The RB Rail joint venture was formed by Estonia, Latvia and Lithuania to implement the planned 1 435 mm gauge railway from the Polish-Lithuanian border to Tallinn. Rubesa was appoined for a three-year term which was due to expire on October 28. She said she had intended to resign earlier this year when the three countries were failing to take decisions, but was asked to stay on by the Latvian Prime Minister.

Following her resignation, Rubesa said ‘the current organisation model of the project in which I am forced to operate is blatantly contrary the principles of good corporate governance’, with conflicts of interests ‘encapsulated in the very roots of the project’.

She said RB Rail was not robust enough, because the supervisory board and three countries had failed to agree to sustainable financing and conflict-free governance.
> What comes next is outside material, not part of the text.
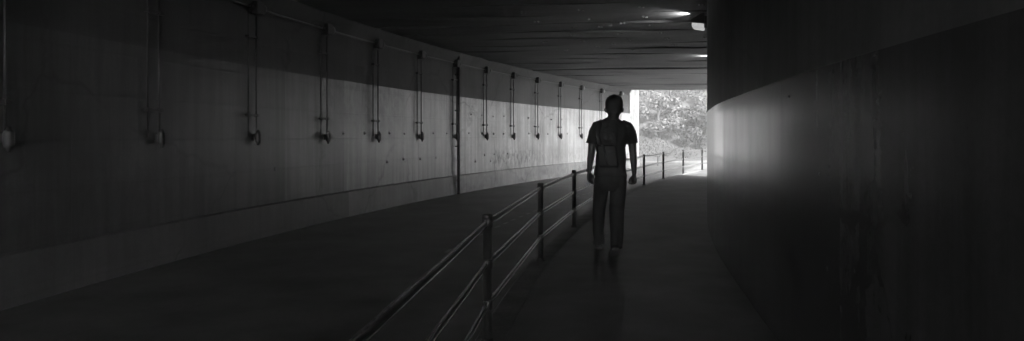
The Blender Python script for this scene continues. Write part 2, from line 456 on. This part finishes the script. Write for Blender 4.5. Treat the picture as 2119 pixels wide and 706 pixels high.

She said Latvia had failed to take necessary decisions, while Lithuania had appointed national railway LG as RB Rail shareholder instead of a government ministry, creating conflicts of interest as it is also involved in implementation. She said Estonia had changed its view towards the joint venture following a change of government, now seeing Rail Baltica as a construction project rather than a economic development corridor, and 'it remains to be seen in whose national interest such a change in position may be'.

Rubesa has submitted four recommendations to the European Commission, European Parliament and ministers, which she believes could also apply to other cross-border projects.

  • There is a need for a tangible role for the EU, which is meeting 85% of the cost. To ensure its expectations are met the EU should be involved in implementation, appointing a board member or observer with veto rights.
  • There should be a professional and conflict-free supervisory board. Organisations should not be both national implementation bodies and shareholders, as the resulting circular supervisory structure is 'probably the saddest example of mismanagement in the history of public sector governance'.
  • Multi-year, predictable and sustainable financing is needed; unlike the current situation where the budget for 2019 has still not been approved. The project also needs to be able to attract highly qualified experts, rather than have implementing bodies compete with each other.
  • Rail Baltica is not only a transport or economic project, it is political and security one. This requires political leadership at prime ministerial level to ensure engagement from ministries covering the economy, finance, defence and foreign affairs.

Rubesa thanked the Management Board and staff of RB Rail for ‘commitment above and beyond the call of duty’ to meet the terms of Connecting Europe Facility grant agreements totalling €743m, and the European Commission‘s DG Move for ‘sustained and unwavering’ support which had ensured the project ‘could come as far as it has.’

  • The RB Rail AS Supervisory Board has appointed Chief Financial Officer and Member of the Management Board Ignas Degutis as Interim CEO.